Naturally size is critical to total combat capability, but the key takeaway from this list is that PLAN should see areas that it lags behind the advanced navies (big or not, be it RSN or even Israeli Navy if it matters) so that it knows what needs to be improved.

A bit off-topic, but say JMSDF shouldn't be undermined. The strategic opponent of PLAN is USN + JMSDF + ROKN + RSN combined, in which JMSDF plays critical role in anti-sub warfare, and that's why PLAN should seriously look into "how good" are their combat capabilities, not just "how big". About India, its doesn't matter for the time being.
Our main strategy had always been seeking to limit US's involvement and we will be the winner. That is why our AA/AD doctrine is entirely made up to target the USN, not Japan. Without USA, Japan can be defeated. Although difficult but prolong, they won't stand a chance.
 
Naturally size is critical to total combat capability, but the key takeaway from this list is that PLAN should see areas that it lags behind the advanced navies (big or not, be it RSN or even Israeli Navy if it matters) so that it knows what needs to be improved.

A bit off-topic, but say JMSDF shouldn't be undermined. The strategic opponent of PLAN is USN + JMSDF + ROKN + RSN combined, in which JMSDF plays critical role in anti-sub warfare, and that's why PLAN should seriously look into "how good" are their combat capabilities, not just "how big". About India, its doesn't matter for the time being.

The Japanese Navy --- is not just proficient in submarine warfare, which it is quite proficient in --- but she is developing not only her fleet carrier force (6 helicopter carriers: 2 osumi class, 2 hyuga class, 2 izumo class), has a formidable amount of destroyers (+ BMD capabilities vis-a-vis the Atago class and Kongo class et al). One thing that should be emphasized is that Japan is developing + enlarging her amphibious warfare capabilities-- and is resurrecting the Rikusentai (the maritime ground force of the Imperial Navy) to meet the needs of this century's future exigency.

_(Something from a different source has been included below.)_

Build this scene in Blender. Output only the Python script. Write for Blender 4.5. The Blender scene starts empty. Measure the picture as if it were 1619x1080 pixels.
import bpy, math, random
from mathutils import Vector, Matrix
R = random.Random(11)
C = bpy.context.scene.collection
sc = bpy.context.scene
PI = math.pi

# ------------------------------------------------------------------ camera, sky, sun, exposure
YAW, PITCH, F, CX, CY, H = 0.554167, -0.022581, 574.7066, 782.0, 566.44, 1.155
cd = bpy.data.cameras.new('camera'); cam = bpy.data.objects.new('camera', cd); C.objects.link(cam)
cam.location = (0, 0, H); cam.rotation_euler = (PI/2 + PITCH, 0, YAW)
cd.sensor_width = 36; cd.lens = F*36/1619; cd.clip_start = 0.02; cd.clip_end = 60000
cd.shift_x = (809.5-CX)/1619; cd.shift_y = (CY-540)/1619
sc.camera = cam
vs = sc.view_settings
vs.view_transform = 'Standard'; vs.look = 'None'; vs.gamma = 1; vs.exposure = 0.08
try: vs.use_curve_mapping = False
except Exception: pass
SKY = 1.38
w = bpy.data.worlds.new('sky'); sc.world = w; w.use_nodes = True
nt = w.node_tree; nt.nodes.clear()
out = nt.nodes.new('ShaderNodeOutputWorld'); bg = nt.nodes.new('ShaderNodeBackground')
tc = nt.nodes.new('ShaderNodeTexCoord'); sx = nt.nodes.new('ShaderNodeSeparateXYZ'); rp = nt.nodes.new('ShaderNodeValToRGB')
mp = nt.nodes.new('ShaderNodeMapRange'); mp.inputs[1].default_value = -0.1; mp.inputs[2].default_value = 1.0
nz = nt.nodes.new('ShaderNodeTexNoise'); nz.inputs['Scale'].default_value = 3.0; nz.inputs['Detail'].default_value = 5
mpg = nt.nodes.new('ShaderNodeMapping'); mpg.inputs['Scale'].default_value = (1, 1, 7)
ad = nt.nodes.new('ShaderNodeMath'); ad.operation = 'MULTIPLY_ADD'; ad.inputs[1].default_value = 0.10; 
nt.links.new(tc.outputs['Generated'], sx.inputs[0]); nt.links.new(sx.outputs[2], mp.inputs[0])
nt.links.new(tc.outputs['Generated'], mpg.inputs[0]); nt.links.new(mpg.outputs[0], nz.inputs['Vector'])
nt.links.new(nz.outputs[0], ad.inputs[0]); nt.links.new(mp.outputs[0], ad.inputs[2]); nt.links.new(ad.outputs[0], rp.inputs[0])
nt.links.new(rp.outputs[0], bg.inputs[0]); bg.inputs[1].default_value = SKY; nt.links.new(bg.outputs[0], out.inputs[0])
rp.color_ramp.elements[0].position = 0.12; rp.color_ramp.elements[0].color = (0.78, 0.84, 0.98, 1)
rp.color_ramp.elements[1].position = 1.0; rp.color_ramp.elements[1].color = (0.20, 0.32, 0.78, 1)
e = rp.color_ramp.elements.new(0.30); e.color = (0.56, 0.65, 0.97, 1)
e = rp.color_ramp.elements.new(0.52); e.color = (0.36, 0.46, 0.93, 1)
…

I expect to see the Japanese Navy deployed overseas within this decade.

You can cite any battles you want. Fact is the British navy's MAIN FOCUS is to defend British main territory and fight against the Nazi in the Mediterranean. Their force in Southeast Asia is secondary and why they don't immediately send reinforcement. Distance and also they divert their force attention to the Nazi. It is also why after the defeat of the Nazi, your force were so pathetic and easily destroyed when they started to focus on the Pacific front. The amount ships they sink you on a daily basis is extraordinary.

Nevertheless -- the Allied Powers were eviscerated -- Dutch, British, French. The only ones who mattered were the Americans -- who drew out most of Japan's resources. It was they (Americans) who had the qualitative and quantitative edge -- and took majority of Japan's military resources. Afterall, it was they (Americans) that broke our naval code --- and pin pointed our future positions. The British, French, Dutch, et al -- never were capable of accomplishing this.